Der Mut – auf Führungsebene und auf dem Rasen – Neues anzugehen, bekannte Rezepte zu modifizieren, er hat sich bewährt.
Gleiches gilt für den Mut, mit Stucki neuerlich einen Rookie in eine Schlüsselposition zu implementieren. Der Sportchef hat diesem FCB Leitplanken verpasst, aufgrund deren eigentlich kein Gericht je ganz ungeniessbar war. Ja, auch in dieser Saison hatte der FCB Ausreisser gegen unten. Er hat unnötige Punkte verschenkt – zu Hause gegen GC, in St. Gallen, bei Luzern – oder sich im Cup manchmal etwas sehr schwergetan. Aber komplett versalzen wurde die Suppe nie. Sonst stünde der FCB nicht, wo er am Ende nun steht.
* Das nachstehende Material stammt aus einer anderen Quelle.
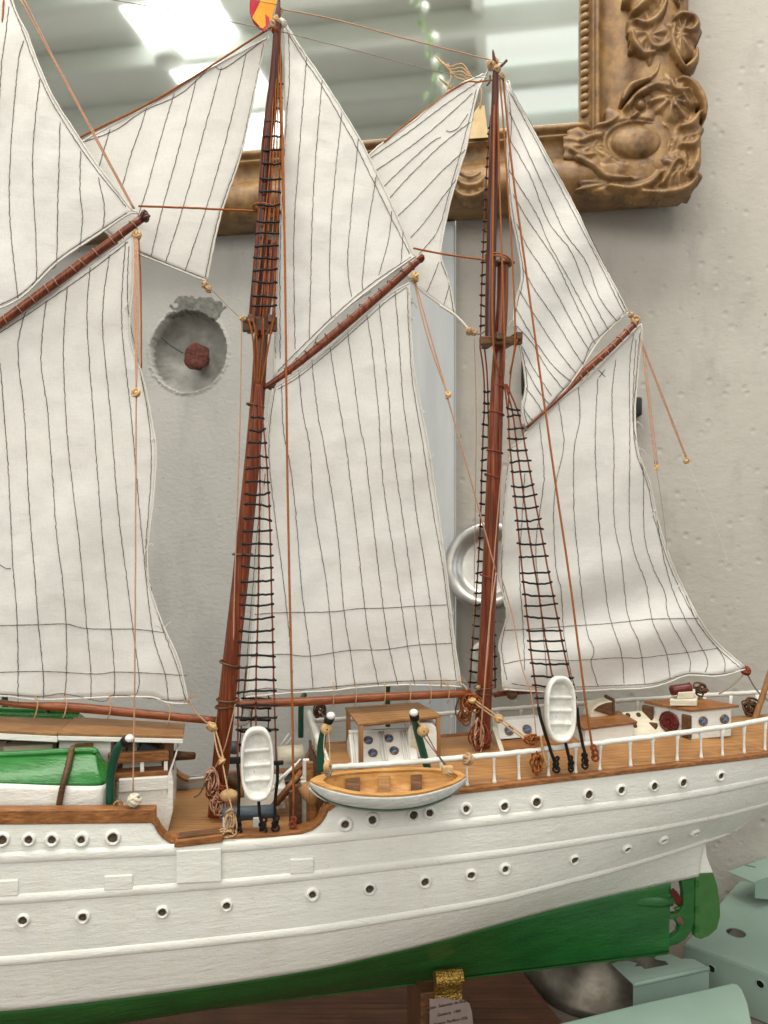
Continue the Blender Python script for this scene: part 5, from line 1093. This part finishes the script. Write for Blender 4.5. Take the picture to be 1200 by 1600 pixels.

Und sonst dürfte man dem Team nicht attestieren, dass es gerade in der finalen Phase eine Konstanz an den Tag legte, wie es kein anderes Team in dieser Saison zu tun vermochte.
In dieser Wandlung von Magerkost bis hin zur Sterneküche hat dieser FCB auch gelernt, Rückschläge anzunehmen, sich an ihnen aufzurichten und sich nicht beirren zu lassen. Frühe Gegentore brachten nicht mehr einen Komplettzerfall, Niederlagen nicht mehr die ganz grossen Zweifel. Alles Charakteristika, die vor einem Jahr noch untrennbar vom FCB waren.
Richtig waren im Nachhinein auch die Entscheidungen, jahrelang bewährte Zutaten nach und nach aus dem Regal zu nehmen oder nur noch dosiert einzusetzen. Auch wenn sowohl Michael Lang, Fabian Frei als auch Taulant Xhaka sich ihr Ende anders vorgestellt hatten – und es anders verdient gehabt hätten. Ihr Fehlen jedoch ermöglichte anderen Spielern, ihre Wirkung vollends zu entfalten. Bestes Beispiel: der Reifeprozess eines Leon Avdullahu, der sich europaweit zu einer der heissesten Aktien auf dem U21-Spielermarkt entwickelt hat.
So steht am Ende eine meisterliche Bilanz eines FC Basel, der sich spätestens nach der Nationalmannschaftspause im März nicht mehr beirren liess. Der nach diesem so entscheidenden Spiel in Winterthur, welches in der Retrospektive nicht nur über die Zukunft Celestinis entschied, sondern auch die Weichen stellte für den Meistertitel, die Flamme am Herd noch einmal voll aufdrehte. Und dann zu köcheln begann, was den grossen Hunger vorerst stillen dürfte: der Meistertitel 2024/25.